Mundy will also assume senior judge status after his term as judge ends on Dec. 31, 2010.
“I will be assuming some of the old duties in traditional Orphan’s Court,” Muroski said, adding that being in the same building as the county register of wills will make the process easier.
Muroski said he’d also like to take on guardianships as well as the mental health court, drug court and private adoptions, and added that Orphan’s Court eventually morphed into support, juvenile, delinquency, dependency and protection-from-abuse cases.
Muroski said he’d like to return Orphan’s Court to what it originally is supposed to do, as well as the specialty courts of guardianship, mental health court, etc.
“Basically, what I’m doing is going back to the old traditional Orphan’s Court,” Muroski said. “These are areas I think need to be litigated by a Luzerne County judge rather than one of the senior judges we have visiting here.

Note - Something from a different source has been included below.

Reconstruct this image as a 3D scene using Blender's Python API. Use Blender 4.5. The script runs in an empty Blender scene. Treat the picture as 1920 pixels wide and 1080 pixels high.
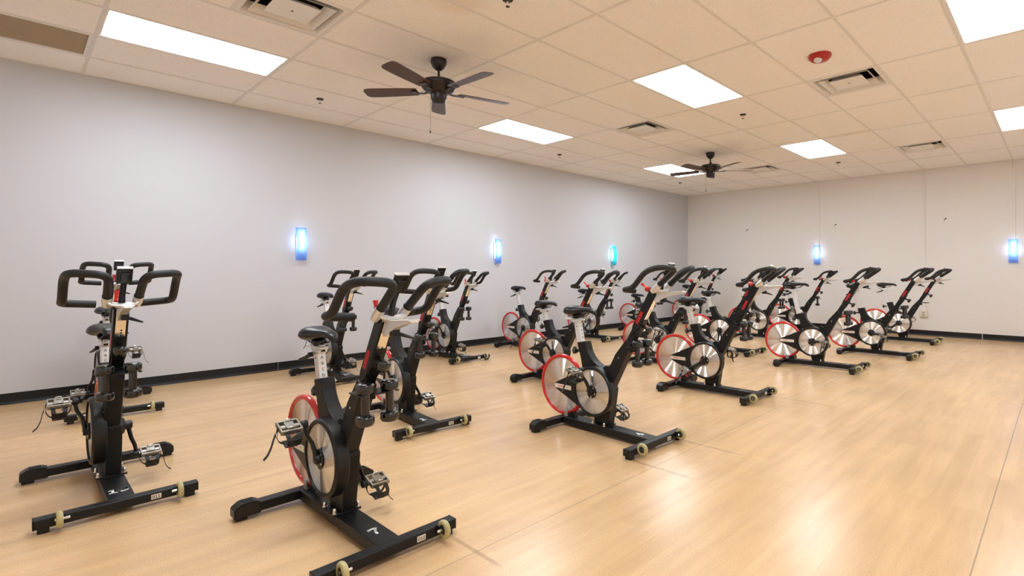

Our citizens deserve to have decisions made by a Luzerne County jurist.”
Mundy said Penn Place was designed so that jury trials could be held there, and that is what he intends to do with civil cases.
Mundy said he will retain the functions he does now, such as motions hearings, guilty pleas and some criminal cases, but now, with his own courtroom, will be able to try more civil cases.
“I’m happy to be able to perform my duties at Penn Place,” Mundy said.
Mundy said he doesn’t foresee any scheduling problems with the two judges holding court at Penn Place, but may have to use the larger of the two courtrooms for jury selection and guilty pleas since the smaller courtroom cannot seat the number of people those proceedings often bring in.
Two newly elected judges in November will take over Mundy and Muroski’s courtrooms at the main courthouse, which has five courtrooms.
The project at Penn Place cost nearly $260,000 for the conversion, which left two courtrooms empty after district judges William Amesbury and Martin Kane relocated to space outside the Pennsylvania Boulevard building.